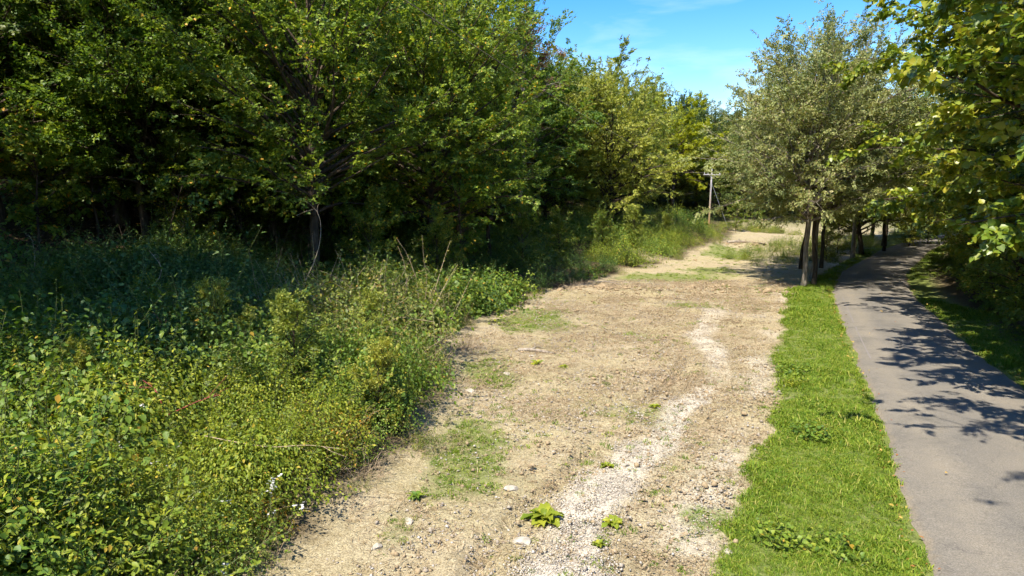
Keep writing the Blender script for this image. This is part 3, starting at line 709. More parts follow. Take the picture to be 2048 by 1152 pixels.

━━━━━━━━━━━━━━━━

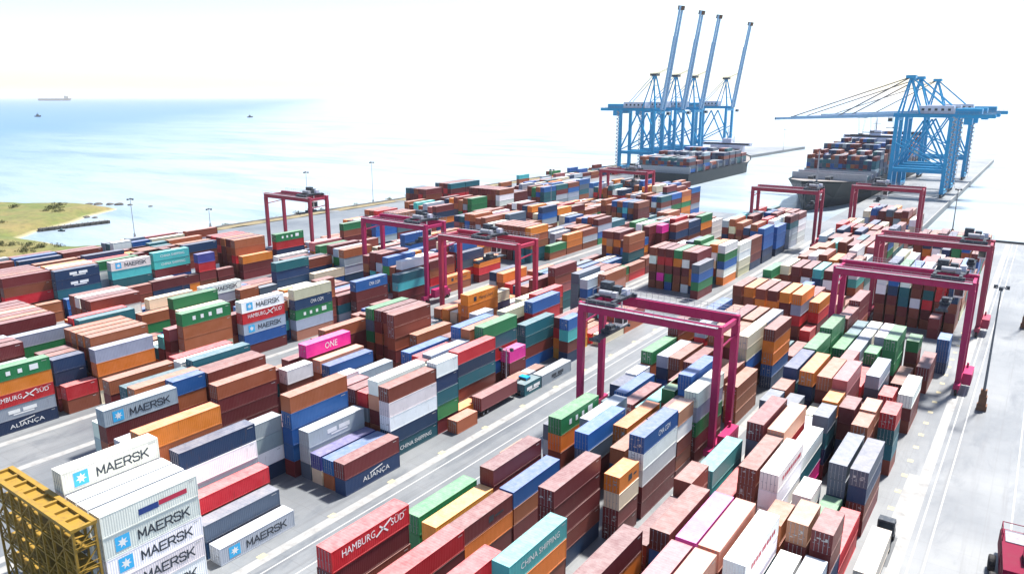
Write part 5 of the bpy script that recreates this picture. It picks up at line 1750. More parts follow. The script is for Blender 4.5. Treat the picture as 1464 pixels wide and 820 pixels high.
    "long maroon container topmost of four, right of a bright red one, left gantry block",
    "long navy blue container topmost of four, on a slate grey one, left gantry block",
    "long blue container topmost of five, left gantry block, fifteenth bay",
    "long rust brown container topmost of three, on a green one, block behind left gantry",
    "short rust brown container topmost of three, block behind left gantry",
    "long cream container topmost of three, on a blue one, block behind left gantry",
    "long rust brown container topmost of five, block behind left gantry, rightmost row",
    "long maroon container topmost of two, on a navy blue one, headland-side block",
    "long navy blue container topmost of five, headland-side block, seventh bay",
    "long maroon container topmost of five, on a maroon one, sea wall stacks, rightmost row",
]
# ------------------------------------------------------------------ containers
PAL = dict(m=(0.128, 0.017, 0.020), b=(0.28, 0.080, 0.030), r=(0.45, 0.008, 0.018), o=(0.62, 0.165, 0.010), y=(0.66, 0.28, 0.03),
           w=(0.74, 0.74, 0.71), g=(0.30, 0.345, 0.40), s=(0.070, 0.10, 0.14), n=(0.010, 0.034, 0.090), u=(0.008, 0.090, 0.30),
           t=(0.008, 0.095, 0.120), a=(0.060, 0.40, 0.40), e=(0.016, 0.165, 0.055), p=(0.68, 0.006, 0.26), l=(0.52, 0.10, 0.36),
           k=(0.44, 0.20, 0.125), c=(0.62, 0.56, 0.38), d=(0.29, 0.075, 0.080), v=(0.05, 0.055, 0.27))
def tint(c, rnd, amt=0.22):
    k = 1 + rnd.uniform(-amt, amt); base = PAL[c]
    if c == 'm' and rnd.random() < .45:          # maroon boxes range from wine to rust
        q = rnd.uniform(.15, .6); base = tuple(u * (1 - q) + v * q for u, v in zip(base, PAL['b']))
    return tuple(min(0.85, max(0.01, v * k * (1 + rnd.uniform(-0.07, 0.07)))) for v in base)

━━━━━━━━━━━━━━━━

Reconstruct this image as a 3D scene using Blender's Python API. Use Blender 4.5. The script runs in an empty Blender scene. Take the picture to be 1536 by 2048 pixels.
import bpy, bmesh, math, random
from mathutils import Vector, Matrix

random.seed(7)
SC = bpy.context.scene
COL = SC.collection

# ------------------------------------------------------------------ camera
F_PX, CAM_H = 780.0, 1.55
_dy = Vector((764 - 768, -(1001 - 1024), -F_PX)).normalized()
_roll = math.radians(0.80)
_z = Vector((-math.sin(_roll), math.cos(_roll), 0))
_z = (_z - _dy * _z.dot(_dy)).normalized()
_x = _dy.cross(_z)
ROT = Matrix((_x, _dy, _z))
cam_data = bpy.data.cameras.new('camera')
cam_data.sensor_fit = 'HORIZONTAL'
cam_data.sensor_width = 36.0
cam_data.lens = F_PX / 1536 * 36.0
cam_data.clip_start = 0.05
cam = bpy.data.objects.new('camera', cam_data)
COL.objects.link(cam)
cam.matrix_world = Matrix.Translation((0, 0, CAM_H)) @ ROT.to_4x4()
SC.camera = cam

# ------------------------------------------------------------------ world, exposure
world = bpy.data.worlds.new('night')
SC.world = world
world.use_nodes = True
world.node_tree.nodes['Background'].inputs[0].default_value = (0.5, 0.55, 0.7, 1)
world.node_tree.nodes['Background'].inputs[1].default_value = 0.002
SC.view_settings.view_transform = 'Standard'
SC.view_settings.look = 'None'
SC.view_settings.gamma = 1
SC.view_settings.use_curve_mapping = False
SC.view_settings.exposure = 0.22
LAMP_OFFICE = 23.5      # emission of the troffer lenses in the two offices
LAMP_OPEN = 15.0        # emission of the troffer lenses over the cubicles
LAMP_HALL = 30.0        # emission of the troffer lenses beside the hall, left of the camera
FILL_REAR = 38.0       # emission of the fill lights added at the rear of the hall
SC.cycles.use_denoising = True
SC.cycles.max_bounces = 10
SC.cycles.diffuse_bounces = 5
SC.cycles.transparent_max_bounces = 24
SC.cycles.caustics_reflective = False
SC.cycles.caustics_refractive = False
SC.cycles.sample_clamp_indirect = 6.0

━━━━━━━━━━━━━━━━

Using the data above, repeat exactly the lines that begin at the line with "Reconstruct this image" and end at the line with "from mathutils import Vector, Matrix", both ends included.

**Written answer:**
Reconstruct this image as a 3D scene using Blender's Python API. Use Blender 4.5. The script runs in an empty Blender scene. Take the picture to be 1536 by 2048 pixels.
import bpy, bmesh, math, random
from mathutils import Vector, Matrix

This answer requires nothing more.